Si l’on se demande pourquoi certains individus restent auprès de ceux qui les maltraitent, un des clés, c’est ce passage. Parfois, il est plus terrifiant de se décider à partir après s’être réfugié dans une espèce d’apathie « protectrice ». Le mécanisme de défense, de résistance peut se retourner contre soi. Cela peut sembler démentiel de déployer une énergie pour choisir.

 

 

 

« De telle sorte qu’elle avait toujours eu conscience d’être unique en tant que personne et d’une certaine façon indémontrable mais non contestable, qu’on ne pouvait la remplacer,elle Khady Demba, exactement, quand bien même ses parents n’avaient pas voulu d’elle auprès d’eux et sa grand-mère ne l’avait recueillie que par obligation – quand bien même nul être sur terre n’avait besoin ni envie qu’elle soit là. Elle avait été satisfaite d’être Khady, il n’y avait eu nul interstice dubitatif entre elle et l’implacable réalité du personnage de Khady Demba. Il lui était même arrivé de se sentir fière d’être Khady car, avait-elle songé souvent avec éblouissement, les enfants dont la vie semblait joyeuse, qui mangeaient chaque jour leur bonne part de poulet ou de poisson et qui portaient à l’école des vêtements sans taches ni déchirures, ces enfants-là n’étaient pas plus humains que Khady Demba qui n’avait pourtant, elle, qu’une infime partie de bonne vie.

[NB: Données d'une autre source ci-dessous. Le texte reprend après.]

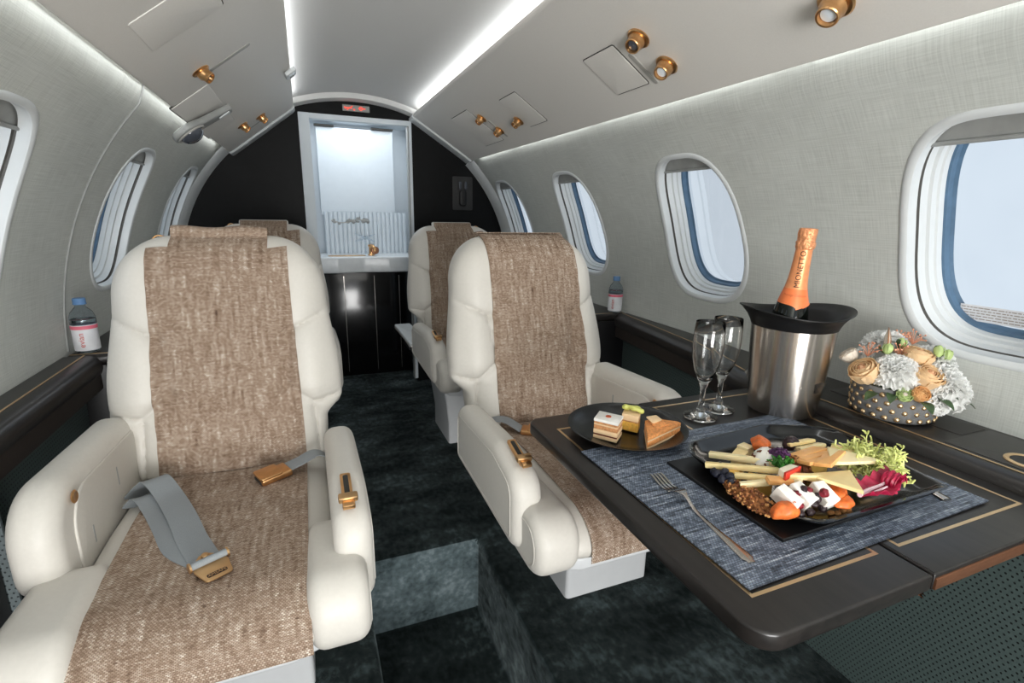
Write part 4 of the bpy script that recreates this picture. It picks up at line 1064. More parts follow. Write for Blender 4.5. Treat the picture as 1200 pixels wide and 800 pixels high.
# apple slice
ap = thing('apple_slice', 'red skinned apple slice lying on the cheese sticks', 'fruit', (.629, .464, .688), .15)
bm = slab(fillet([(-.020, -.008), (.020, -.006), (.016, .008), (-.014, .008)], .004, 4), 0, .011, .002); obj('flesh', bm, 'apple_flesh', ap)
obj('skin', slab(fillet([(-.0205, -.0085), (.0205, -.0065), (.019, -.003), (-.019, -.004)], .001, 3), -.0005, .0115, .001), 'apple_red', ap)
# orange cheese slices fanned, pale triangles
for k, (x, y, z, rz) in enumerate([(.724, .506, .684, .10), (.716, .490, .687, .02), (.708, .474, .690, -.05), (.716, .464, .696, .35)]):
    o = obj('cheese_slice', slab(rect(-.034, .034, -.012, .012, .001), 0, .006, .001), 'cheese_orange', None, loc=(x, y, z), rot=(radians(-16), 0, rz))
    tag(o, ['orange cheese slice, topmost of the fan by the nut ball', 'orange cheese slice, second of the fan from the back', 'orange cheese slice, third of the fan from the back', 'orange cheese slice slanting toward the pale triangles'][k], 'cheese', 'orange cheese slices')
prism([(.590, .462), (.625, .450), (.628, .462), (.596, .474)], .680, .008, 'cheese_orange', 'cheese_slice', 'orange cheese slice between the sticks and the brie', rot=(.1, 0))
tris = [([(.712, .470), (.775, .505), (.800, .455)], .688, (.1, -.1), 'pale cheese triangle leaning behind, toward the lettuce'), ([(.700, .452), (.788, .428), (.742, .490)], .696, (.05, .0), 'large pale cheese triangle on top, point toward the lettuce'),
        ([(.652, .452), (.728, .440), (.670, .382)], .688, (-.1, .05), 'pale cheese triangle at the front, point toward the rim'), ([(.740, .500), (.800, .505), (.770, .460)], .672, (.2, -.1), 'pale cheese triangle lowest, beside the frisee'),
        ([(.655, .462), (.700, .452), (.690, .420)], .676, (0, 0), 'pale cheese triangle tucked under the front ones')]
for k, (pl, z, rt, lb) in enumerate(tris): prism(pl, z, .0055, 'cheese_cream' if k % 2 else 'cheese_pale', 'cheese_triangle', lb, 'cheese', 'pale cheese triangles', rt)
for k, (x, y, z, rz) in enumerate([(.752, .545, .680, .2), (.760, .531, .677, .0), (.766, .517, .673, -.2)]):
    prism([(x - .030, y - .009), (x + .026, y - .012), (x + .030, y + .006), (x - .024, y + .010)], z, .0065, 'cheese_cream' if k % 2 else 'cheese_pale', 'cheese_slice', ['pale cheese slice at the back rim, topmost', 'pale cheese slice at the back, middle of three', 'pale cheese slice at the back, nearest of three'][k], 'cheese', 'pale slices at the back rim', (-.35, 0), .002)
cube(.750, .520, ZP, .03, 'cheese_gold', 'cheese_cube', 'golden cheese block under the pale slices at the back', rz=.1, sz=(.05, .035, .022))
# brie wedges
for k, (x, y, rz, lb) in enumerate([(.590, .434, .25, 'white brie wedge nearest the front apricot'), (.617, .433, .1, 'white brie wedge in the middle of three'), (.648, .424, -.1, 'white brie wedge under the cranberry')]):
    t = thing('brie_wedge', lb, 'cheese', (x, y, .666), rz, 'brie wedges')
    bm = slab([(-.012, -.017), (.012, -.014), (.010, .018), (-.008, .018)], 0, .020, .0015); bmesh.ops.rotate(bm, verts=bm.verts, matrix=Matrix.Rotation(radians(24), 3, 'X')); obj('paste', bm, 'brie', t)
    bm = slab([(-.0135, -.016), (-.0118, -.0165), (-.0085, .018), (-.0100, .018)], .0005, .0195, .0005); bmesh.ops.rotate(bm, verts=bm.verts, matrix=Matrix.Rotation(radians(24), 3, 'X')); obj('rind', bm, 'brie_rind', t)
# radicchio: frilled leaf
rd = thing('radicchio_leaf', 'dark red radicchio leaf with white ribs at the right rim', 'garnish', (.738, .404, .664)); rd.scale = (.80, .75, .9)
def rad(u, v, k=0):
    x = -.045 + .09 * u; w = .016 + .012 * sin(u * 3.0); y = (v - .5) * 2 * w
    return Vector((x, y + .004 * sin(u * 9), .008 + .016 * u * u + .012 * abs(v - .5) * 2 + .0045 * sin(u * 26 + v * 8) * abs(v - .5) * 2))
obj('leaf_blade', grid(rad, 40, 16, thick=.0012), 'radicchio', rd)
obj('leaf_curl', grid(lambda u, v: Vector((.030 + .016 * cos(u * 4.6) + .002 * sin(v * 20), -.006 + .026 * (v - .5), .024 + .014 * sin(u * 4.6) + .002 * sin(v * 17 + u * 5))), 24, 12, thick=.0012), 'radicchio', rd)
obj('leaf_rib', tube(smooth_path([(-.048, 0, .012), (-.02, .003, .014), (.01, .0, .020), (.035, -.002, .030)], 5), [.0045 - .0002 * k for k in range(16)], 8), 'radicchio_white', rd)
obj('leaf_rib', tube(smooth_path([(-.042, -.004, .013), (-.02, -.008, .016), (.005, -.012, .022)], 5), .0018, 6), 'radicchio_white', rd)

# ---- forks and knife
def fork(name, label, tip, end, z, width=.024):
    tip, end = Vector((tip[0], tip[1], 0)), Vector((end[0], end[1], 0)); d = (tip - end); L = d.length
    t = thing(name, label, 'fork', (end.x, end.y, z), math.atan2(d.y, d.x), 'forks on the placemat')
    def prof(x):     # height of the fork along its length
        return .002 + .012 * math.exp(-((x - L * .66) / (L * .10)) ** 2) + .004 * sstep(L * .84, L, x)
    bm = bmesh.new(); rs = []; xs_ = [L * k / 40 * .76 for k in range(41)]
    for x in xs_:
        f = x / L; w = .0085 - .0055 * sstep(0, .45, f) + .0095 * sstep(.62, .73, f); th = .0022 if f < .6 else .0016
        if f < .02: w *= .6
        z_ = prof(x) ; c = .0012 * sstep(.62, .75, f)
        rs.append([Vector((x, a * w, z_ + b * th + c * a * a)) for a, b in ((-1, -.3), (-.8, -.5), (0, -.6), (.8, -.5), (1, -.3), (1, .3), (.8, .5), (0, .6), (-.8, .5), (-1, .3))])
    rings(bm, rs); obj('handle', fix(bm), 'steel', t, smooth=50)
    for k in range(4):
        y = (-1.5 + k) * width * .27; pts = []
        for j in range(9):
            x = L * (.755 + .245 * j / 8); pts.append((x, y * (1 - .06 * j / 8), prof(x) + .0))
        obj('tine', ribbon(pts, (0, 1, 0), .0036, .0018), 'steel', t)
    return t
fork('fork', 'steel fork lying on the placemat nearest the aisle, in front of the board', (.508, .606), (.486, .386), ZM)
fork('fork', 'steel fork lying behind the cheese platter', (.800, .664), (.612, .636), ZM)
kn = thing('knife', 'steel knife lying on the placemat at the right of the platter', 'knife', (.887, .388, ZM), math.atan2(.235, .050))
bm = bmesh.new(); rs = []
for k in range(21):
    x = .115 * k / 20; w = .0085 - .002 * sin(k / 20 * pi); rs.append([Vector((x, a * w, .003 + b * .0028)) for a, b in ((-1, 0), (-.7, -.9), (.7, -.9), (1, 0), (.7, .9), (-.7, .9))])
rings(bm, rs); obj('handle', fix(bm), 'steel', kn, smooth=60)
obj('blade', slab(fillet([(.112, -.006), (.215, -.009), (.235, .002), (.225, .008), (.112, .006)], .002, 3), .0022, .0038, .0004), 'steel', kn)

# ---- dessert plate and cakes
tag(obj('dessert_plate', lathe([(0, 0), (.060, 0), (.066, .002), (.085, .006), (.105, .013), (.1155, .019), (.1165, .0205), (.115, .0205), (.104, .0155), (.084, .0085), (.066, .0055), (.058, .0048), (0, .0045)], 72), 'black_plate', None, loc=(.563, .770, ZT + .0012), smooth=60), 'round black plate with three small cakes at the table corner', 'plate')
ZC = ZT + .0085
def quad_layers(t, pts, hs):
    z = 0
    for name, h, mat, ins in hs:
        obj(name, slab(inset([Vector(p) for p in pts], ins), z, z + h - .0002, .0008, 2), mat, t); z += h
    return z
ck = thing('layer_cake', 'square layered cake with white icing and a small red dot', 'cake', (.507, .752, ZC), 0, 'small cakes on the black plate')
cp = [(-.024, .012), (.004, -.026), (.034, .002), (.005, .040)]
zt = quad_layers(ck, cp, [('cake_base', .007, 'cake_cream', 0), ('chocolate_layer', .003, 'cake_choc', .0006), ('cream_layer', .009, 'cake_cream', 0), ('sponge_layer', .008, 'cake_sponge', .0004), ('cream_layer', .003, 'cake_cream', 0), ('sponge_layer', .004, 'cake_sponge', .0003), ('icing', .006, 'cake_white', -.0003)])
obj('red_dot', lathe([(0, 0), (.0055, 0), (.0055, .0012), (0, .0016)], 20), 'ink_orange', ck, loc=(.005, .008, zt - .0003))
ck = thing('yellow_cake', 'yellow sponge cake topped with a swirl of lime cream', 'cake', (.572, .772, ZC), 0, 'small cakes on the black plate')
cp = [(-.017, .006), (.003, -.022), (.022, -.002), (.002, .026)]
zt = quad_layers(ck, cp, [('sponge_layer', .019, 'cake_yellow', 0), ('caramel_layer', .002, 'cake_sponge', -.0003), ('cream_layer', .013, 'cake_cream', .0003)])
lc = obj('lime_cream', tube(smooth_path([(.000, .022, zt + .004), (.016, .010, zt + .006), (.022, -.006, zt + .003), (.010, -.004, zt + .008), (.000, .010, zt + .010), (-.008, .018, zt + .007)], 6), [.0045 + .001 * sin(k) for k in range(31)], 10), 'lime_cream', ck)
ck = thing('orange_wedge_cake', 'wedge of orange layer cake with two apricot chips on top', 'cake', (.600, .705, ZC), 0, 'small cakes on the black plate')
cp = [(-.053, -.022), (.052, .014), (.050, .024), (.016, .050), (-.008, .048)]
zt = quad_layers(ck, cp, [('cream_layer', .004, 'cake_cream', 0), ('sponge_layer', .010, 'cake_orange', .0004), ('cream_layer', .003, 'cake_cream', 0), ('sponge_layer', .007, 'cake_orange', .0003)])
obj('fruit_chip', slab(fillet([(-.014, -.012), (.024, -.006), (.022, .016), (-.012, .014)], .005, 4), 0, .0022, .0006), 'cake_orange', ck, loc=(.002, .020, zt), rot=(.1, 0, 0))
obj('fruit_chip', slab(fillet([(-.014, -.010), (.018, -.006), (.018, .012), (-.012, .012)], .003, 4), 0, .0022, .0006), 'cake_cream', ck, loc=(.003, .034, zt + .004), rot=(.25, .1, .2))

# ---- champagne flutes
fp = [(0, 0), (.033, 0), (.0355, .0015), (.035, .004), (.025, .007), (.012, .0095), (.0078, .013), (.009, .017), (.009, .021), (.0060, .025), (.0052, .045), (.0056, .066), (.0090, .074), (.0090, .078), (.0140, .086), (.0235, .108), (.0295, .135), (.0315, .160), (.0310, .188), (.0292, .2100), (.0287, .2108), (.0282, .2100),
      (.0300, .188), (.0305, .160), (.0285, .135), (.0222, .108), (.0125, .089), (.005, .084), (0, .083)]
f1 = tag(obj('champagne_flute', lathe(fp, 56), 'glass', None, loc=(.766, .790, ZT + .0006), smooth=60), 'empty clear champagne flute, the nearer of the two on the table', 'glass', 'champagne flutes on the table')
f2 = f1.copy(); COL.objects.link(f2); f2.location = (.836, .812, ZT + .0006); f2['label'] = 'empty clear champagne flute standing right behind the other, near the steel bucket'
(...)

A présent encore c’était quelque chose dont elle ne doutait pas – qu’elle était indivisible et et précieuse, et qu’elle ne pouvait être qu’elle-même. « 

 

 

 

« Peu lui importait qu’elle ne comptât, elle, pour personne, que nul ne pensât jamais à elle. Elle était tranquille et vivante et jeune encore, elle était elle-même et son corps en pleine santé savourait de toutes ses fibres l’indulgente chaleur du petit matin. (…) »

 

 

 

 

« De telle sorte qu’elle n’était pas effrayée ni humiliée de se voir assistée par le garçon dans les gestes les plus simples et que ce soutien qu’il lui apportait, ces deux mains qu’il avait entrecroisées afin qu’elle y posât le pied puis qu’il avait élevées vigoureusement pour lui faire atteindre le haut du camion, ne remettait nullement en cause l’idée qu’elle avait maintenant de sa propre indépendance, de son affranchissement d’une quelconque volonté d’autrui la concernant (…).

 

La résistance. La conscience de soi. Deux choses essentielles.

 

Et puis j’ai fermé le livre. Sans rien raconter, j’ai fermé le livre en remerciant la providence ou le hasard d’être née en France au XXème siècle, là où être une femme ne suppose pas automatiquement d’être en proie à la folie des hommes…

 

(Car  jamais, jamais, être né garçon ne fut une infortune. Nulle part.)

 

Et à cette minute même, des humains s’élancent, une échelle de fortune à la main, vers un grillage, vers une barque, vers quoi que ce soit, vers une potentielle liberté. Pour beaucoup d’entre eux, ils s’écrouleront et mourront en murmurant peut-être leur propre prénom : « C’est moi ».